At odds Monday was a revised town ordinance titled “Organization of the Fire Department” which argues that because North Kingstown “stands in fiscal crisis” due to a series of reductions in state aid and growing other post-employment benefit (OPEB) costs, a change to a three-division structure within the fire department is necessary.
The move, which the ordinance says would save the town $1.2 million in its first full-year of implementation, would change the current scheduling arrangement of department firefighters from two 10-hour day shifts followed by two 14-hour night shifts followed by four days off to one consisting of a 10-hour day shift followed by a 14-hour night shift followed by 48 hours off.
In opposition to the ordinance, speakers Monday questioned what potential risks the change could cause both to the safety of the firefighters themselves and members of the community who may need the services of the department.
The more prevailing point of contention, however, was whether or not the council could impose this change without collectively bargaining with the fire union and how the ordinance’s passing might kill any chance the two sides had of reaching a deal.
“The reason that we have collective bargaining in place is to stop renegade politicians from making decisions like this,” said Ray Furtado, president of the NK Firefighters Association. “This is why we have important clauses like our minimum manning clause, like our right to negotiate because it insures a high level of public service.”
Prior to the vote, Hueston stated that the town had done everything in its power to reach a deal with the union.
“We met eight times starting in October,” she said. “The last time we met was almost two weeks ago and we, at that point, offered what we thought was a good deal for the town and for the firefighters. For the town in FY13, it would save $1,060,233 and in FY14 it would save $941,725. For the firemen, and we thought that this was a good deal, an increase in annual salary by 20 percent. Not an hourly rate but an increase in salary by 20 percent.
“I have the utmost respect for the firefighters but we have to come to an agreement. I wish we had come to an agreement. We did not. There is still time to do so.”
Furtado, who argued Monday that the union has come to the table offering “substantial” concessions, was not only disappointed by the council’s decision but felt the disclosure of the terms of negotiations was particularly egregious.
“They clearly do not understand the basis of collective bargaining and its importance to us,” he said. “Unfortunately, as I’ve said, they’ve laid the first brick in the path of financial destruction for this community.”
Furtado and members of the union vowed to fight the change, which is effective as of March 1.

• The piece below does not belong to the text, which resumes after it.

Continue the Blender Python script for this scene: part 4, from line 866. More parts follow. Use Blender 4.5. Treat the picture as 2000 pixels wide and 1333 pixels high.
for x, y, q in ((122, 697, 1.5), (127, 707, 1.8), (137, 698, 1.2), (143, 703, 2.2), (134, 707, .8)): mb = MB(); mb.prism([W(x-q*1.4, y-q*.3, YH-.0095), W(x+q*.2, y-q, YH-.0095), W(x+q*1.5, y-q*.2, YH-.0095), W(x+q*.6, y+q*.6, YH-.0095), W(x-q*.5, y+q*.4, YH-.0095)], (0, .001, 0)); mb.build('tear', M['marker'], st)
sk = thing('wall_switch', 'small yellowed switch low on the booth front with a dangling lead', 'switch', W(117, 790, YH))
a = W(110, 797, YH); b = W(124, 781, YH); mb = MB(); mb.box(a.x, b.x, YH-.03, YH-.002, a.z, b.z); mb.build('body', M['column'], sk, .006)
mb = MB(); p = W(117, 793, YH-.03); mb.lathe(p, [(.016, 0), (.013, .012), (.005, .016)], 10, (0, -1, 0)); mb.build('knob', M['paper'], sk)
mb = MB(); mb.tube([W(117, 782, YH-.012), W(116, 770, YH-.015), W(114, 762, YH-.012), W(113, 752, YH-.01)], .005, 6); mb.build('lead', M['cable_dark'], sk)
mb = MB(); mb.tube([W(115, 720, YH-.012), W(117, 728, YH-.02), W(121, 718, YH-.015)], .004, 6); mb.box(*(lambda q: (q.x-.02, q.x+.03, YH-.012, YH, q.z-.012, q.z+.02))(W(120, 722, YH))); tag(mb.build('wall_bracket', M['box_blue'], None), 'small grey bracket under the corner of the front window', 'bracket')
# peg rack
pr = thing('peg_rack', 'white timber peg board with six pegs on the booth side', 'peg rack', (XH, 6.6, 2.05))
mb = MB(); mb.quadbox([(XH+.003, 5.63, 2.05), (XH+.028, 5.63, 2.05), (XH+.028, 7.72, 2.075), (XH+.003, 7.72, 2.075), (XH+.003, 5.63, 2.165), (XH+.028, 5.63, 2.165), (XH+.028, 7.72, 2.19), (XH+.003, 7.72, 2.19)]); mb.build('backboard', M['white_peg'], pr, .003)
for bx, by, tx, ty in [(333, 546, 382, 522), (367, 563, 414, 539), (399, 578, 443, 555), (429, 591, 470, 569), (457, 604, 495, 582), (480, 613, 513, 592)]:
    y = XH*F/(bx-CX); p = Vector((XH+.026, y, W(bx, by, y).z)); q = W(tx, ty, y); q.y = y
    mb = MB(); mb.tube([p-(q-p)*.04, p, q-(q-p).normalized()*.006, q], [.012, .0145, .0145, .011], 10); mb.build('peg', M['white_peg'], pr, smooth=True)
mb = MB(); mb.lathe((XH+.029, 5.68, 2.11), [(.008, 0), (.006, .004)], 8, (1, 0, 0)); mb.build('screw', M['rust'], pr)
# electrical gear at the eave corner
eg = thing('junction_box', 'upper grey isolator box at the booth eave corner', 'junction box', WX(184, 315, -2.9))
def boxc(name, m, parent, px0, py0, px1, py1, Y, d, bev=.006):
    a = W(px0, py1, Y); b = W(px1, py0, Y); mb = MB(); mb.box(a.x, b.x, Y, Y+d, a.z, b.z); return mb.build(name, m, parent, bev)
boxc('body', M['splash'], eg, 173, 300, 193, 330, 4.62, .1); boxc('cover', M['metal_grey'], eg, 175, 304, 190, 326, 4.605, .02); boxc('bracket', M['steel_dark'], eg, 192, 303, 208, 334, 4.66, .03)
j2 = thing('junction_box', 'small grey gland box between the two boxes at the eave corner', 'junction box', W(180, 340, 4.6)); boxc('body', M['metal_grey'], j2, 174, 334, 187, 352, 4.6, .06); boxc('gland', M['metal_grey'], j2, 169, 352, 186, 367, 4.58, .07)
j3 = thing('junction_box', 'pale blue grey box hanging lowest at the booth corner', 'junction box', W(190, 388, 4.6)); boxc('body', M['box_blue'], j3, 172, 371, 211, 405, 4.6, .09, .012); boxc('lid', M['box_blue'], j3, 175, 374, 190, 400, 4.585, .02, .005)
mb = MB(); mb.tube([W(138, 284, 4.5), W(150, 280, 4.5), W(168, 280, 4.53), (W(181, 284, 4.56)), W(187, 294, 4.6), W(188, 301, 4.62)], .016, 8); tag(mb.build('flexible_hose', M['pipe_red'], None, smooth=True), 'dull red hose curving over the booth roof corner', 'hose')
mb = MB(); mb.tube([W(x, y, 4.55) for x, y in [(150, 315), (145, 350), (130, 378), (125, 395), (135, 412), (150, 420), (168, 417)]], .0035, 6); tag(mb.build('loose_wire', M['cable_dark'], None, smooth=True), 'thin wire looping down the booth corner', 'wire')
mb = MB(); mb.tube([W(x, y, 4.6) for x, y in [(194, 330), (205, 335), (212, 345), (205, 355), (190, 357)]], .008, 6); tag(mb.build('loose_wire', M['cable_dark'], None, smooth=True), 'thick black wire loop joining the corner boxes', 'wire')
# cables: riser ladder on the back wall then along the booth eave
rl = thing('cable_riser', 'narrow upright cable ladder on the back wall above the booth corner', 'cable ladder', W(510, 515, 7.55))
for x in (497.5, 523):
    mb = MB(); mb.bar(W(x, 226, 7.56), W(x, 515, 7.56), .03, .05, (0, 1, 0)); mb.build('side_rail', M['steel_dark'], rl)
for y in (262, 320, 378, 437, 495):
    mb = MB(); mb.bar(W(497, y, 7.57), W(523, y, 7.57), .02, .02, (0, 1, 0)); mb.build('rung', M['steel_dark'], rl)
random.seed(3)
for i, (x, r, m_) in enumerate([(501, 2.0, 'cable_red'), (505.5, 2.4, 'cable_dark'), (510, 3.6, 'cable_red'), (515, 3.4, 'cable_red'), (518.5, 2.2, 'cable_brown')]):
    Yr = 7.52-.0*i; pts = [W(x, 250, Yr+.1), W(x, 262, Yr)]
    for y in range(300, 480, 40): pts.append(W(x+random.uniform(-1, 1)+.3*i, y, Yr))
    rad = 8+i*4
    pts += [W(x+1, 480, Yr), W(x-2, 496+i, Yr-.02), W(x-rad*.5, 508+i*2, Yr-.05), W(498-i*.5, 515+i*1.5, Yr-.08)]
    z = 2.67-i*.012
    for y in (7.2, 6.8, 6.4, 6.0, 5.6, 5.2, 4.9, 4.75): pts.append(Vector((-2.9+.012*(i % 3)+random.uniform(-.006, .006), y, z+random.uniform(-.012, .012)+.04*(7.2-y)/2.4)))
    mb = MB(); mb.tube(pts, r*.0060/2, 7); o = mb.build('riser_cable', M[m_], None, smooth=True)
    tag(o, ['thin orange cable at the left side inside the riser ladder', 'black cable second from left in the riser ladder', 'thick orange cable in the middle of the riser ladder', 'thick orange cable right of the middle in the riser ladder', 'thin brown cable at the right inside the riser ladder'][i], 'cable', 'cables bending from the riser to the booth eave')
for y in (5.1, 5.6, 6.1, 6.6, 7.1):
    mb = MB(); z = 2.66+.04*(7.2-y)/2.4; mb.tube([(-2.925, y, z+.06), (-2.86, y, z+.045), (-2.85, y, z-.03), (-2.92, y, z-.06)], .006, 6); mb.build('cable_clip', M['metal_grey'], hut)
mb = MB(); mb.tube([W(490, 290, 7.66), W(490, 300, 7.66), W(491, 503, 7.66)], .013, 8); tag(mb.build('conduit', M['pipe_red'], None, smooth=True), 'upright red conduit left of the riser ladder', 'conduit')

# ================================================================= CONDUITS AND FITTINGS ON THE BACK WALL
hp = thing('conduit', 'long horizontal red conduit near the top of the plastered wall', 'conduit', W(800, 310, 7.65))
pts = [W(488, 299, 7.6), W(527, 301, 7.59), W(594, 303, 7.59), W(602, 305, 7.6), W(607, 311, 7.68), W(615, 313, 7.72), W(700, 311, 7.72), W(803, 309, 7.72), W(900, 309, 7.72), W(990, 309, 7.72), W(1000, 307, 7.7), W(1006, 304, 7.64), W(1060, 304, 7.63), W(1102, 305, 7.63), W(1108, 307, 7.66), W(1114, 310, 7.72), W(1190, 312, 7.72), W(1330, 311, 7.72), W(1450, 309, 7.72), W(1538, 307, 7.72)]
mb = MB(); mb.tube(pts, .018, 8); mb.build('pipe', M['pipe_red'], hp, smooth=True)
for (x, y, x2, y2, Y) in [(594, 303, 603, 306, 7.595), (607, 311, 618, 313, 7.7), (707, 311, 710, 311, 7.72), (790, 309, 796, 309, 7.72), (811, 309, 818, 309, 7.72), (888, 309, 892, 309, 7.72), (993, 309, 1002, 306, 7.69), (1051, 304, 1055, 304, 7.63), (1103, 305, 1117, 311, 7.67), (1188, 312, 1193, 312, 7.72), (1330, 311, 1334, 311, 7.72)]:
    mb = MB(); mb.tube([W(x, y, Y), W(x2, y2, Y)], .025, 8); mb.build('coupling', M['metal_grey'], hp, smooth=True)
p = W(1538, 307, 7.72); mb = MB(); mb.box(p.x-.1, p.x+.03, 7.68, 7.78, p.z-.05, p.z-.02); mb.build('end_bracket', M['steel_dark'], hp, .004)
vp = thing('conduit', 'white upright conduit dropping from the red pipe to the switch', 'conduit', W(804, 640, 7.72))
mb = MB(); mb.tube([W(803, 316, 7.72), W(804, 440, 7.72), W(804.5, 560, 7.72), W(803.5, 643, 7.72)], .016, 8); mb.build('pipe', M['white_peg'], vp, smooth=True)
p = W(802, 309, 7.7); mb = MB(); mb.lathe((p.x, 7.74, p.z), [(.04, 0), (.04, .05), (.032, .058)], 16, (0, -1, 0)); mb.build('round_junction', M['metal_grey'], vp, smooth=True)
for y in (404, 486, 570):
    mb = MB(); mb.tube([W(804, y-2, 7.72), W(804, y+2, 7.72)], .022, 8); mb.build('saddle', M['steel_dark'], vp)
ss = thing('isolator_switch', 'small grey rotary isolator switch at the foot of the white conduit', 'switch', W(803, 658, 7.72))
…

“Well, we’ve already filed an unfair labor practice based on the first reading of the ordinance and the way it sits now, we will obey the law,” he said. “We will attempt to continue to bargain this because it’s in the best interest of the taxpayers and the residents we serve. It’s unfortunate that they’ve set this sequence of events in motion but it’s a severe fight we can not back down from.”
Council members Dolan and Stamm, meanwhile, hoped an agreement could be reached before any further legal action is taken.
“I don’t like the position,” Dolan said. “I don’t think anybody here likes to be on this side of the table either. With giving the date of March 1st, we are still leaving the door open to negotiate the effects of this.”
“We respect and we admire the bravery of all you folks that put yourselves on the line every day,” Stamm said. “I truly believe you are all valuable members of the community. We’re not talking about that. We’re talking about the ability of this town and its taxpayers to afford the structure we currently have. I know you don’t like that, I don’t like that, but we have a duty and an obligation to the taxpayers now and in the future to manage in a fiscally sound way and I intend to do that.”